The simple explanation to this is that the Senate wants those trips from polling units to collating centres where results are falsified, ballot boxes are snatched, innocent NYSC ad hoc staff are killed and INEC returning officers with guns to their heads declare results in favour of those holding them captive, to subsist.
Even the wise counsel of former INEC Chairman, Prof. Attahiru Jega, to the legislators that “You can’t permit INEC on one hand to use electronic voting and not use electronic transmission of results because usually, they go as a package,” only ensured they brought up another disingenuous method of subverting the people’s will.
Ndume had rationalised the Senate unfounded fears against electoral voting and transmission thus: “We don’t have electricity in most of the areas in the north, especially the rural areas; the importance, or the main objective of election, is to allow every Nigerian that is of 18 years old, to exercise his constitutional right to go and vote.”
Is this about political parties or about the future of Nigeria
as a nation? Ndume and his colleagues know they are fighting for their
political careers. If they’re electable why are they afraid?
Meanwhile, in those areas Ndume claimed to have no electricity, are there no telephone services? Is the Federal government, through the NIMC and the telecommunications operators, not carrying out the ongoing synchronization of NIN/ SIM numbers?
Also, in those areas Ndume and his pitiable fellow senators depicted, do their children register electronically for JAMB and also write their examinations through the computer/Internet and as well use their NIN numbers for the registration? Do they enjoy PoS services as well as money transfer? Are they also part of the ongoing online INEC continuous voter registration?
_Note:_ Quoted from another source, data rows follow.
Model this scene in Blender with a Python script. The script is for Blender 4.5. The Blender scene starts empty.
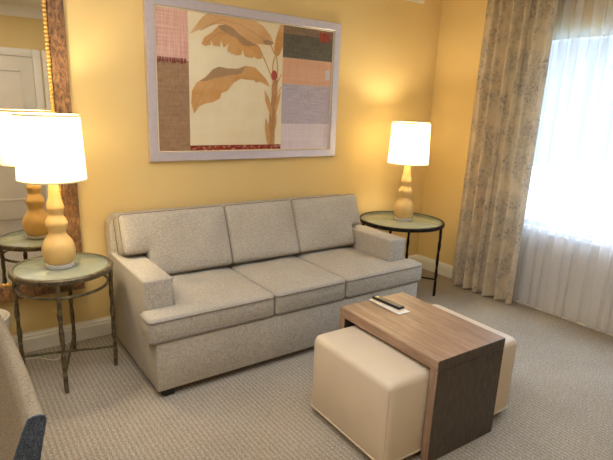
import bpy, bmesh, math, random
from mathutils import Vector, Matrix, noise
random.seed(7)
scene = bpy.context.scene
COL = scene.collection
PI = math.pi

# ------------------------------------------------------------------ materials
def srgb(r, g, b):
    f = lambda c: (c/255/12.92) if c/255 <= .04045 else ((c/255+.055)/1.055)**2.4
    return (f(r), f(g), f(b), 1)

class Nodes:
    def __init__(self, name):
        self.m = bpy.data.materials.new(name); self.m.use_nodes = True
        self.t = self.m.node_tree; self.n = self.t.nodes; self.l = self.t.links
        self.n.clear()
        self.out = self.n.new('ShaderNodeOutputMaterial')
    def add(self, typ, **kw):
        nd = self.n.new('ShaderNode'+typ)
        for k, v in kw.items():
            if k.startswith('_'): setattr(nd, k[1:], v)
            else:
                key = k.replace('__', ' ')
                nd.inputs[key].default_value = v
        return nd
    def link(self, a, b): self.l.new(a, b)
    def coords(self, scale=(1, 1, 1), kind='Object', rot=(0, 0, 0)):
        tc = self.add('TexCoord'); mp = self.add('Mapping')
        mp.inputs['Scale'].default_value = scale; mp.inputs['Rotation'].default_value = rot
        self.link(tc.outputs[kind], mp.inputs['Vector']); return mp.outputs['Vector']
    def noise(self, vec, scale, detail=3, rough=.55, dist=0):
        nd = self.add('TexNoise', Scale=scale, Detail=detail, Roughness=rough, Distortion=dist)
        self.link(vec, nd.inputs['Vector']); return nd.outputs['Fac']
    def ramp(self, fac, stops, interp='LINEAR'):
        r = self.add('ValToRGB'); r.color_ramp.interpolation = interp
        e = r.color_ramp.elements
        while len(e) < len(stops): e.new(.5)
        for i, (p, c) in enumerate(stops): e[i].position = p; e[i].color = c
        self.link(fac, r.inputs['Fac']); return r.outputs['Color']
    def mixc(self, fac, a, b, mode='MIX'):
        m = self.add('MixRGB', _blend_type=mode)
        for sock, v in (('Fac', fac), ('Color1', a), ('Color2', b)):
            if hasattr(v, 'is_linked'): self.link(v, m.inputs[sock])
            else: m.inputs[sock].default_value = v
        return m.outputs['Color']
    def math(self, op, a, b=0.):
        m = self.add('Math', _operation=op)
        for i, v in enumerate((a, b)):
            if hasattr(v, 'is_linked'): self.link(v, m.inputs[i])
            else: m.inputs[i].default_value = v
        return m.outputs[0]
    def bsdf(self, color, rough=.6, metal=0., bump=None, bstr=.2, bdist=.002, spec=.5, **kw):
        p = self.add('BsdfPrincipled'); p.inputs['Roughness'].default_value = rough
        p.inputs['Metallic'].default_value = metal; p.inputs['Specular IOR Level'].default_value = spec
        if hasattr(color, 'is_linked'): self.link(color, p.inputs['Base Color'])
        else: p.inputs['Base Color'].default_value = color
        if bump is not None:
            b = self.add('Bump', Strength=bstr, Distance=bdist); self.link(bump, b.inputs['Height'])
            self.link(b.outputs['Normal'], p.inputs['Normal'])
        for k, v in kw.items(): p.inputs[k.replace('__', ' ')].default_value = v
        return p
    def done(self, node):
        self.link(node.outputs[0], self.out.inputs['Surface']); return self.m

def plain(name, col, rough=.6, metal=0., var=.08, scale=8, spec=.5, bstr=0.):
    N = Nodes(name); v = N.coords()
    f = N.noise(v, scale)
    d = tuple(c*(1-var) for c in col[:3])+(1,); l = tuple(min(1, c*(1+var)) for c in col[:3])+(1,)
    c = N.ramp(f, [(.3, d), (.7, l)])
    return N.done(N.bsdf(c, rough, metal, bump=f if bstr else None, bstr=bstr, spec=spec))

def fabric(name, dark, mid, light, sx=90, sz=90, bstr=.25):
    N = Nodes(name)
    a = N.noise(N.coords((sx*.16, sx, sx)), 3.2, 2, .6)
    b = N.noise(N.coords((sz, sz, sz*.14)), 3.2, 2, .6)
    m = N.math('MULTIPLY', N.math('ADD', a, b), .5)
    blot = N.noise(N.coords(), 3.5, 2)
    m2 = N.math('ADD', m, N.math('MULTIPLY', N.math('SUBTRACT', blot, .5), .12))
    c = N.ramp(m2, [(.36, dark), (.5, mid), (.64, light)])
    return N.done(N.bsdf(c, .95, bump=m, bstr=bstr, bdist=.002, spec=.15))

def wood(name, dark, mid, light, scale=(60, 3, 60), rough=.4, spec=.5):
    N = Nodes(name)
    f = N.noise(N.coords(scale), 1.6, 5, .65, .4)
    g = N.noise(N.coords(tuple(s*5 for s in scale)), 1.5, 3, .6)
    k = N.math('ADD', N.math('MULTIPLY', f, .7), N.math('MULTIPLY', g, .3))
    c = N.ramp(k, [(.33, dark), (.5, mid), (.66, light)])
    return N.done(N.bsdf(c, rough, bump=k, bstr=.1, bdist=.001, spec=spec))

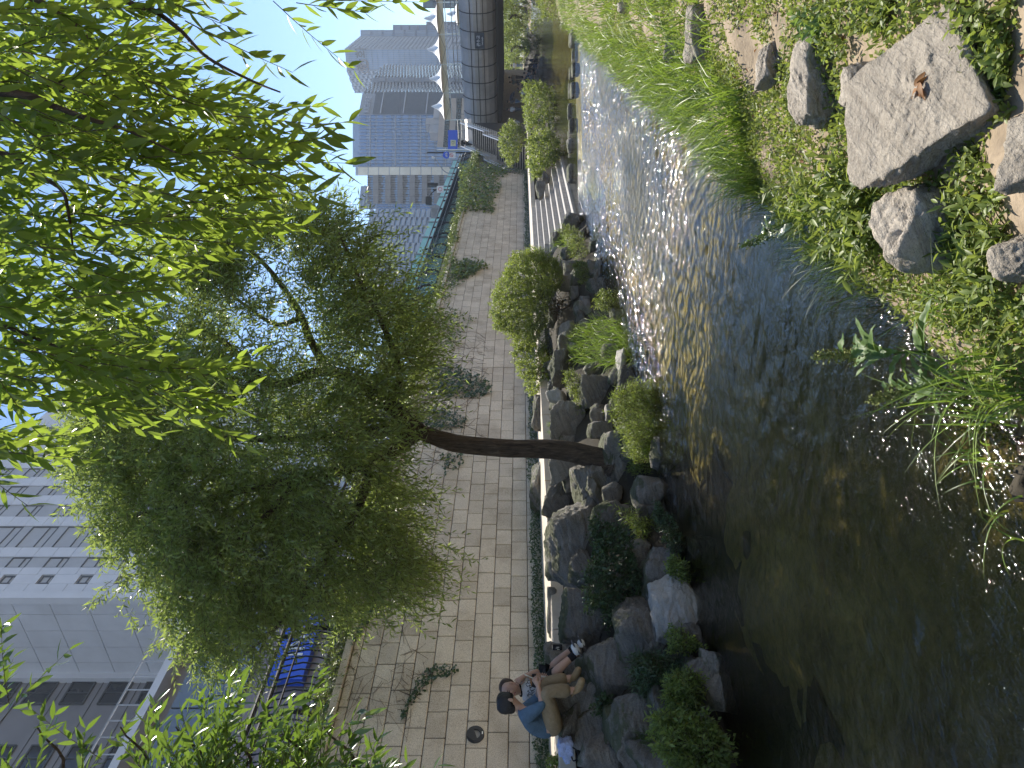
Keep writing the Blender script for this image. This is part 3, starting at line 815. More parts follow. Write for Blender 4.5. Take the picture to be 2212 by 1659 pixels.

Meanwhile, in the House of Representatives, the same scenario
played out. When eventually 2023 comes, except God delivers this nation from
the hands of these executive puppets, you already know that the will of the
people would be subverted by this disappointing APC government that would have
spent eight years thinking and plotting to perpetuate their grips on the
nation. If only man learns, APC will have learnt from the PDP: that when man
proposes, there is always the supreme being that still reigns in the affairs of
man, who at the appointed time will dispose accordingly.
As it is now, the Senate has voted that the National Assembly
and the NCC, both of them fortresses of the APC, are to determine how we vote
in 2023. You can see that certainly there will be no light at the end of the
toilet, sorry tunnel, for post-2023 Nigeria. God help us.